Tuesday, January 20, 2004

More on Tribal Shaykhs

Some thoughts on this tribal shaykh stuff...

Buried in this article, one finds information that the two chief duties of tribal leaders in today's Iraq are intervention with central authorities and keeping the peace. There's nothing new about that whatsoever. There's another side to the coin, too: The central authorities have historically chosen the tribal leaders they want to work with.

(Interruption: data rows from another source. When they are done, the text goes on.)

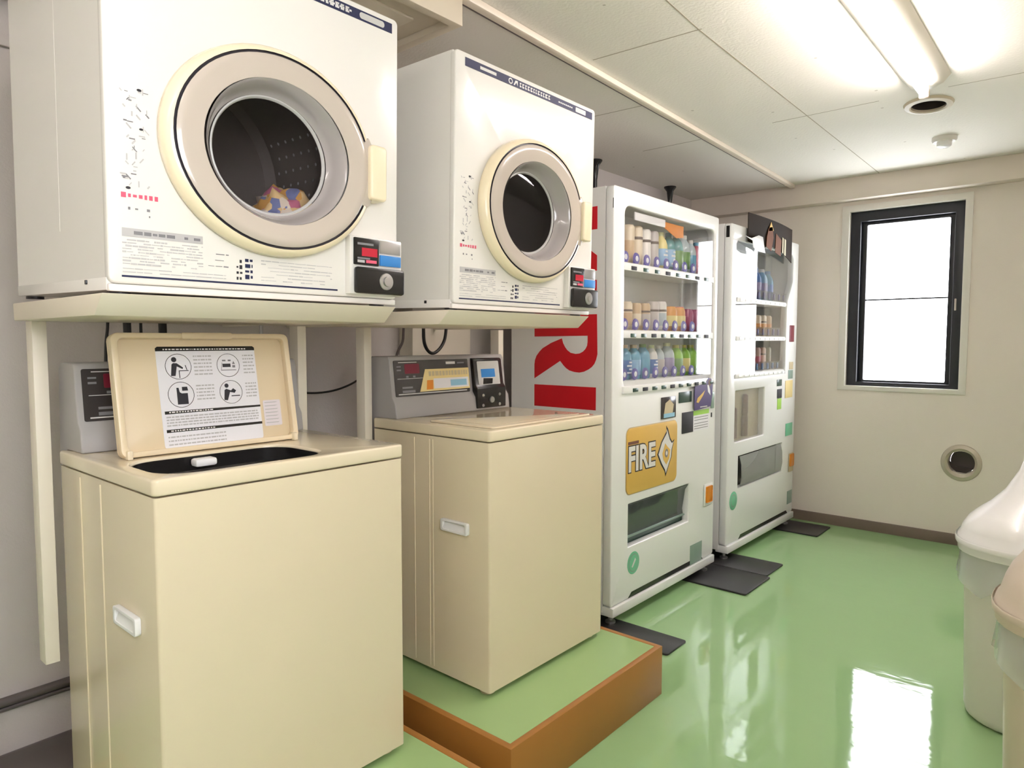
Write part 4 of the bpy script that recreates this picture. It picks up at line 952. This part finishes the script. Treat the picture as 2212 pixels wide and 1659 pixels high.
for i, (bd, lb, cp) in enumerate(((dk, None, dk), (pk, None, dk), (dk, pk, dk), (grey, None, dkb), (dk, None, dkb), (pk, redl, None), (pk, None, dkb), (ol, None, None))):
    names = ('dark can at the left end', 'pinkish can second from the left', 'dark can with pink label', 'grey can', 'dark brown can right of the grey can', 'pinkish can with rose label', 'pinkish can with dark band', 'olive drab can at the right end')
    drink('can', 3.70 + i * .086, 1.0305, .135, .062, bd, lb, cp, x=xs, lab=names[i] + ', bottom shelf of the far vending machine', grp=H3)

# ================================================================== bins
def ringloft(mb, rings, n=40, k=3.2, cap0=True, cap1=True):
    """rings (cx, cy, z, r): rounded-square outlines"""
    b = bmesh.new(); R = []
    for (cx, cy, z, rr) in rings:
        ring = []
        for i in range(n):
            a = 2 * math.pi * i / n; c_, s_ = math.cos(a), math.sin(a)
            q = (abs(c_) ** k + abs(s_) ** k) ** (-1 / k); ring.append(b.verts.new((cx + rr * q * c_, cy + rr * q * s_, z)))
        R.append(ring)
    for A, B in zip(R, R[1:]):
        for i in range(n): b.faces.new((A[i], A[(i + 1) % n], B[(i + 1) % n], B[i]))
    if cap0: b.faces.new(R[0][::-1])
    if cap1: b.faces.new(R[-1])
    mb.merge(b); return mb
def bin_(cx, cy, mb_, ml, lab, rs=1.0, bag=True, sh=.002):
    r = root('rubbish_bin', (cx, cy, 0), lab, 'bin', 'swing-top bins')
    zr = .575
    ringloft(MB(), [(cx, cy, .0005, .155 * rs), (cx, cy, .012, .168 * rs), (cx, cy, .03, .172 * rs), (cx, cy, zr - .1, .186 * rs), (cx, cy, zr - .02, .19 * rs)], k=2.6).build('bin_body', mb_, r, smooth=50)
    lid = ringloft(MB(), [(cx, cy, zr - .035, .196 * rs), (cx, cy, zr - .035, .206 * rs), (cx, cy, zr, .209 * rs), (cx, cy, zr + .008, .207 * rs), (cx, cy, zr + .015, .201 * rs), (cx, cy, zr + .035, .196), (cx + .1 * sh, cy, zr + .06, .182), (cx + .3 * sh, cy, zr + .085, .158),
                           (cx + .5 * sh, cy, zr + .115, .125), (cx + .75 * sh, cy, zr + .16, .088), (cx + .95 * sh, cy, zr + .225, .055), (cx + sh, cy, zr + .265, .042), (cx + sh, cy, zr + .280, .02)], k=2.5).build('bin_lid', ml, r, smooth=60)
    ringloft(MB(), [(cx, cy, zr - .012, .213 * rs), (cx, cy, zr + .002, .2145 * rs), (cx, cy, zr + .006, .212 * rs)], k=2.5, cap0=False, cap1=False).build('lid_rim', ml, lid, smooth=60)
    if bag:
        b = bmesh.new(); R = []; n = 64; rd = random.Random(2); ph = [rd.uniform(0, 6) for _ in range(4)]
        for j in range(6):
            t = j / 5; ring = []
            for i in range(n):
                a = 2 * math.pi * i / n; rr = (.199 + .006 * math.sin(a * 9 + ph[0]) * t + .004 * math.sin(a * 17 + ph[1]) * t + .006 * t) * rs
                q = (abs(math.cos(a)) ** 2.6 + abs(math.sin(a)) ** 2.6) ** (-1 / 2.6)
                z = zr - .035 - t * (.095 + .02 * math.sin(a * 5 + ph[2]) + .012 * math.sin(a * 11 + ph[3]))
                ring.append(b.verts.new((cx + rr * q * math.cos(a), cy + rr * q * math.sin(a), z)))
            R.append(ring)
        for A, B in zip(R, R[1:]):
            for i in range(n): b.faces.new((A[i], A[(i + 1) % n], B[(i + 1) % n], B[i]))
        mb2 = MB(); mb2.merge(b); mb2.build('bin_liner', 'bag', r, smooth=80)
bin_(1.383, 2.68, 'bin', 'bin_lid', 'white lidded bin with a clear liner, farther of the two bins at right edge')
bin_(1.545, 2.06, 'bin_b', 'bin_b', 'beige lidded bin at the right edge in front of the white one', sh=-.07)
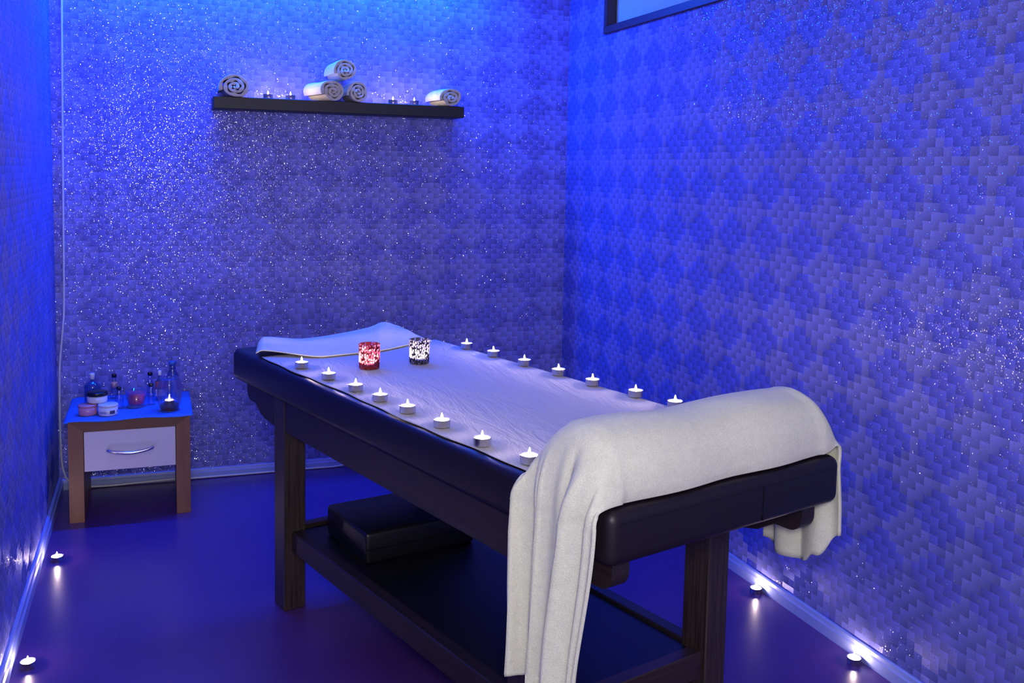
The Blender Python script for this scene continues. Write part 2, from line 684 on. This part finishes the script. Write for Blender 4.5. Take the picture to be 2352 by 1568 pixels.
baseboard('baseboard_back', (XL, YB, 0), (XR, YB, 0), (0, -1, 0), 0.042, 0.013)
baseboard('baseboard_left', (XL, YF, 0), (XL, YB - 0.013, 0), (1, 0, 0), 0.055, 0.016)
baseboard('baseboard_right', (XR, YF, 0), (XR, YB - 0.013, 0), (-1, 0, 0), 0.050, 0.012)

win = struct(empty('window_1', (XR, WY1, WZ0)))
bm = bmesh.new()
fx0, fx1 = -0.012, 0.05
W_, H_, fwid = WY1 - WY0, WZ1 - WZ0, 0.032
for lo, hi in (((fx0, -W_, 0), (fx1, 0, fwid)), ((fx0, -W_, H_ - fwid), (fx1, 0, H_)),
               ((fx0, -W_, fwid), (fx1, -W_ + fwid, H_ - fwid)), ((fx0, -fwid, fwid), (fx1, 0, H_ - fwid))):
    add_box(bm, lo, hi, 0.002, 1)
obj('window_frame', bm, MAT['winframe'], win)
obj('blind', box((0.035, -W_ + fwid, fwid), (0.039, -fwid, H_ - fwid)), MAT['blind'], win)

# ------------------------------------------------------------------ massage table
TH = math.radians(16.0328)
CT, ST = math.cos(TH), math.sin(TH)
TCX, TCY = 1.4360, 2.12         # table centre in table axes


def TW(lx, ly, z=0.0):
    """Table axes (across, along, up) to the room."""
    return Vector((CT * lx - ST * ly, ST * lx + CT * ly, z))


def tl(x, y, z):
    return (x - TCX, y - TCY, z)


X0, X1, Y0, Y1 = 1.109, 1.763, 1.213, 3.050
ZT, ZB = 0.765, 0.662
table = tag(empty('massage_table', TW(TCX, TCY, 0), TH),
            'massage table with dark vinyl top on a dark stained wooden frame', 'massage table')
bm = box(tl(X0, Y0, ZB), tl(X1, Y1, ZT), 0.022, 5)
top = obj('cushion', bm, MAT['vinyl'], table, True)
# stitched seam of the cover on the near end and a raised seam line at the corner
bm = bmesh.new()
add_box(bm, tl(1.512, Y0 - 0.0012, ZB + 0.012), tl(1.5145, Y0 + 0.002, ZT - 0.02))
add_box(bm, tl(X0 + 0.022, Y0 - 0.0006, ZT - 0.0245), tl(X1 - 0.022, Y0 + 0.002, ZT - 0.023))
obj('seam', bm, MAT['vinyl_black'], top)


def arc(cx, cz, r, a0, a1, n=8):
    return [(cx + r * math.cos(math.radians(a0 + (a1 - a0) * k / n)), cz + r * math.sin(math.radians(a0 + (a1 - a0) * k / n))) for k in range(n + 1)]


def half_profile():
    p = [(Y0 + 0.035, ZB + 0.002), (Y0 + 0.035, 0.632)]
    p += arc(Y0 + 0.067, 0.632, 0.032, 180, 270)[1:]
    p += [(Y0 + 0.105, 0.600)]
    p += [(Y0 + 0.125, 0.590), (Y0 + 0.150, 0.574), (Y0 + 0.185, 0.566), (Y0 + 0.25, 0.560)]
    return p


hp = half_profile()
full = hp + [(Y0 + Y1 - y, z) for y, z in reversed(hp)]
full_l = [(y - TCY, z) for y, z in full]
LX0, LX1 = 1.144, 1.728          # outer faces of the legs
for x0 in (LX0 + 0.003, LX1 - 0.045):
    obj('side_rail', prism(full_l, x0 - TCX, x0 + 0.042 - TCX, 0), MAT['wood_y'], table)
LW, LD = 0.069, 0.078
LYN, LYF = 1.478, 2.7065
for x0 in (LX0, LX1 - LW):
    for y0 in (LYN, LYF):
        obj('leg', box(tl(x0, y0, 0.0), tl(x0 + LW, y0 + LD, ZB + 0.001), 0.003, 1), MAT['wood_v'], table)
for y0 in (LYN + 0.012, LYF + 0.022):
    obj('end_rail', box(tl(LX0 + 0.045, y0, 0.60), tl(LX1 - 0.045, y0 + 0.04, ZB + 0.001), 0.002, 1), MAT['wood_x'], table)
RZ0, RZ1 = 0.182, 0.247
for x0 in (LX0 + 0.024, LX1 - 0.024 - 0.038):
    obj('lower_side_rail', box(tl(x0, LYN + LD - 0.01, RZ0), tl(x0 + 0.038, LYF + 0.01, RZ1), 0.003, 1), MAT['wood_y'], table)
for y0 in (LYN + 0.008, LYF + 0.032):
    obj('lower_end_rail', box(tl(LX0 + LW - 0.004, y0, RZ0), tl(LX1 - LW + 0.004, y0 + 0.038, RZ1), 0.003, 1), MAT['wood_x'], table)
obj('shelf_board', box(tl(LX0 + 0.058, LYN + 0.044, 0.214), tl(LX1 - 0.058, LYF + 0.036, 0.236), 0.004, 2), MAT['vinyl_black'], table)

# dark bolster block on the lower shelf
blk = tag(empty('cushion_block', TW(1.43, 2.50, 0.236), TH + math.radians(-3.0)),
          'black vinyl cushion block lying on the shelf of the massage table', 'cushion')
obj('cover', box((-0.178, -0.135, 0.0), (0.178, 0.150, 0.094), 0.012, 3), MAT['vinyl_black'], blk, True)
obj('zip', tube([(-0.178, -0.1355, 0.045), (0.178, -0.1355, 0.045)], 0.0022, 6), MAT['capblack'], blk)

# ------------------------------------------------------------------ sheet on the table
random.seed(4)


def sheet_fn(a, b):
    x = 1.124 + (1.765 - 1.124) * a
    y = 1.36 + (2.838 - 1.36) * b
    # cut corners
    if a < 0.25:
        x += 0.0
    edge = min(a, 1 - a)
    z = 0.7672
    n = noise.noise(Vector((x * 5.0, y * 1.6, 0.3)))
    n2 = noise.noise(Vector((x * 16.0 + y * 5.0, y * 3.5, 1.7)))
    z += (0.0022 * abs(n) + 0.0014 * abs(n2)) * min(1.0, edge * 10)
    # slightly wavy hem along the sides
    if a == 0.0:
        x += 0.004 * math.sin(y * 9.0) + 0.002 * math.sin(y * 31)
    if a > 0.985:
        z -= 0.004
    return TW(x, y, z)


sh = obj('bed_sheet', grid(90, 200, sheet_fn), MAT['sheet'], None, True)
solidify(sh, 0.0012, 1.0)
tag(sh, 'thin white sheet spread wrinkled over the massage table top', 'sheet')

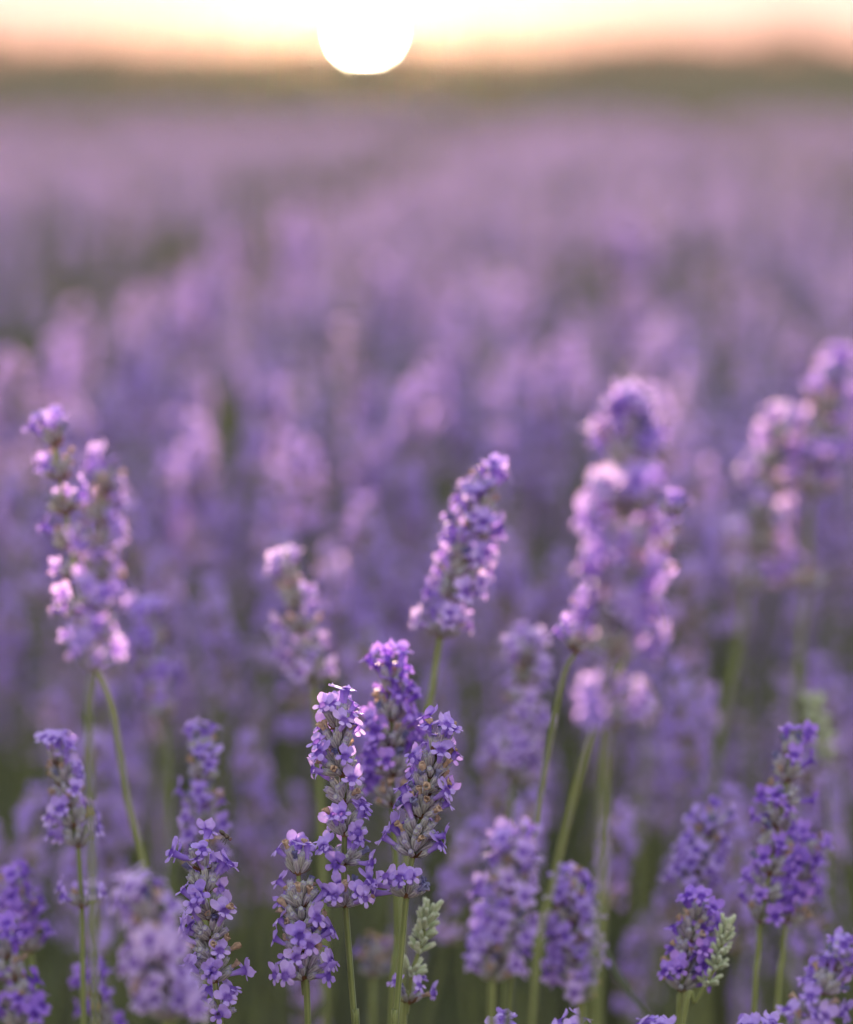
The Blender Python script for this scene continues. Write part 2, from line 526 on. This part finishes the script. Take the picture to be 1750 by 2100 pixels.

I've been reading some pre-Islamic Arabian stuff for my dissertation, and the Sassanids basically appointed tribal leaders to serve their own interests - keeping the Bedouin from raiding their territory and serving as proxies in warfare. This was done by a combination of prestige by association, gifts of money to be distributed and weapons to be used to fighting, and not dealing with lesser shaykhs. The early caliphate also promoted certain shaykhs in the same manner. During the Crusades the Mamluks had an office called the Amir al-Arab, or "Commander of the Bedouin," which basically went to one or more tribal chiefs through whom they worked. Even in the 20th century, you find the same patterns. In Lawrence of Arabia, Auda brags about how the Ottomans pay him for peace along the frontier, while the British are quite obviously taking a hand with Sharif Husayn. Many of the tribal chiefs in Iraq are called "Shaykhs of the '90's" because that is when Saddam brought them to prominence hoping for more influence with the Shi'ites.

So what the coalition is doing is simply continuing the millennia-old pattern of interaction between tribally organized rural areas and city-based state structures. However, I can't help but wonder how it plays into our overall plans for Iraq. Because if these shaykhs base their importance on serving as a bridge to the government and resolvers of conflict, I'm not sure they'd want to see an open democracy and state legal system giving individuals direct access to government and eliminating the need for their influence. Yemen, which while not a democracy has certain elements of one, might be an interesting case study of this issue. If we're basing our understanding off colonial British studies, though, we're off on the wrong track just because colonial British anthropologists tended to get stuff wrong in their explanations of how tribes actually functioned socio-politically.

This, of course, does not negate the fact that I simply don't think tribal leaders have that much influence these days. Both Peter Sluglett and Juan Cole, who know far more about modern Iraq than I do, have suggested as much. The population is too urbanized and organized into occupational and religious groups as the main channels of political participation. My pet idea to build democratic institutions in Iraq is actually to legalize labor unions. The Bush administration is taking the corporate-friendly route of assuming foreign investment will bring stability with economic prosperity, but I can't help but think that societies are built off people rather than money, and in any event without labor you have often fundamentalist religious groups as the only noteworthy organizations headed into some hypothetical caucuses or elections, which is something we allegedly don't want.